The investment case for indices was reinforced by Gary Gorton and K. Geert Rouwenhorst, of The Wharton School at the University of Pennsylvania and the Yale School of Management, who in their “Facts and Fantasies about Commodity Futures” paper studied how investing in a commodity index will affect investors’ portfolios.
They constructed a commodity index and studied the returns from 1959 to 2004, concluding that while the risk premium of the commodities index was essentially the same as equities, commodity futures returns were negatively correlated with equity and bond returns.
“The negative correlation between commodity futures and the other asset classes is due, in significant part, to different behaviour over the business cycle. In addition, commodity futures are positively correlated with inflation,” they added.
Since this discovery, pension funds and other investors had been attracted to commodities in the hope that returns will differ from equities and bonds and be strong in case of inflation.
But it emerged later that, in spite of the advantage of diversification, the indices have a problem.
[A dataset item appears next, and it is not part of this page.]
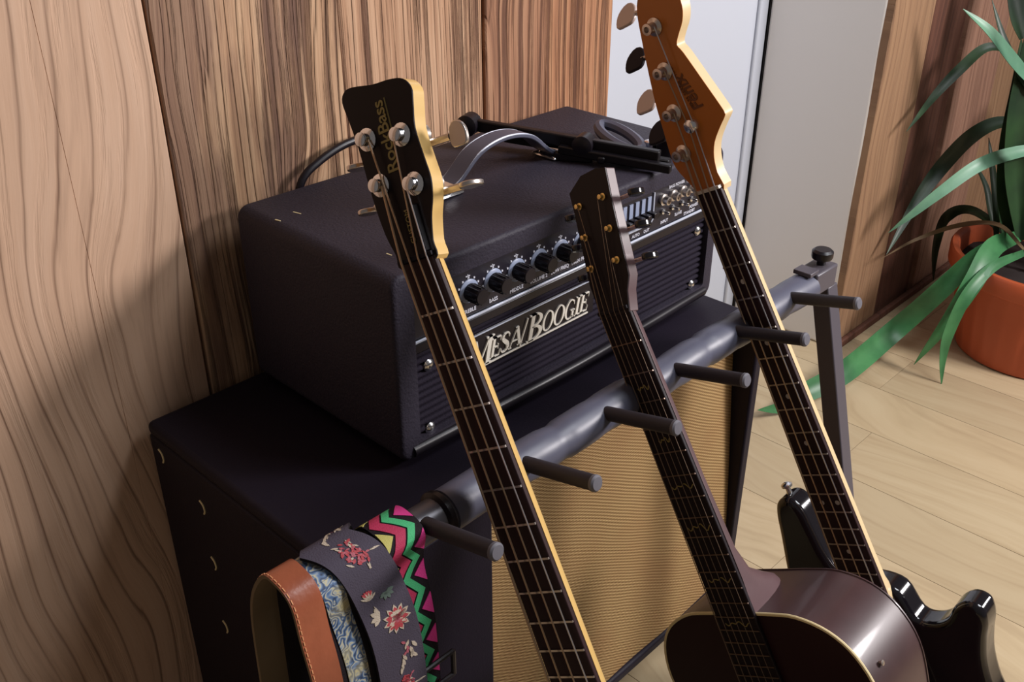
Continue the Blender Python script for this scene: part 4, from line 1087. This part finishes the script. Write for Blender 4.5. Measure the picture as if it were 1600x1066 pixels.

They are, in essence, baskets of raw materials – usually with a heavy weight towards energy and oil in particular – and the investors who track them invest in nearby futures and roll their positions to the following contract ahead of the expiry.
The mechanics of selling the expiring contract and buying the nearby future – known as “rollover” in the industry jargon – is behind the main problem of the indices and the reason why many investors are questioning the wisdom of using them. Because the investors sell one future and buy the following one, the shape of the futures curve is crucial to the profitability of commodities indices. In addition to the spot return, commodity index investors obtain a separate return – the roll yield – as they roll trades over each month, just before the futures contract expires. That return is positive when futures prices are lower than the prevailing front-month price – a backwardated market – and negative when futures prices are higher – or in contango.
For most of the early 2000s, when commodity indices were the star vehicle to gain access to commodities, the markets were in backwardation, offering strong “yield” returns to investors on top of rising spot prices. But episodes of contango since 2006 have eroded gains, in some cases more than offsetting the rise in spot prices, or added to losses when spot prices were declining.
The problem was so great early this year that Goldman Sachs, which created the Goldman Sachs Commodities Index (GSCI) – rebranded after S&P acquired it in 2007 – told investors to exercise caution on indices.
“While we remain long-term bullish on direct commodity investments, it is this large cost of holding the position [rolling] that drives our underweight recommendation on direct commodity investments,” Goldman Sachs told investors in February.
Since January 2005, the S&P GSCI spot index – measuring just the appreciation of the commodities – has risen a massive 60 per cent on the back of China’s voracious appetite for raw materials. But when taking into account the roll yield, the total return is a loss of about 15 per cent during the period due to the contango, according to Reuters data.
The picture is similar this year, with the S&P GSCI up almost 45 per cent on spot terms, but only about 10 per cent on total returns terms.
Although indices are still the preferred vehicle to gain access to commodities, the contango problem has forced banks to create new benchmarks, while some investors have moved to active strategies.
In spite of all the problems, bankers believe commodities indices – vanilla ones affected by the contango or the more exotic new varieties built to mitigate the problem – will continue to be popular as the easy way to gain access to the commodities asset class.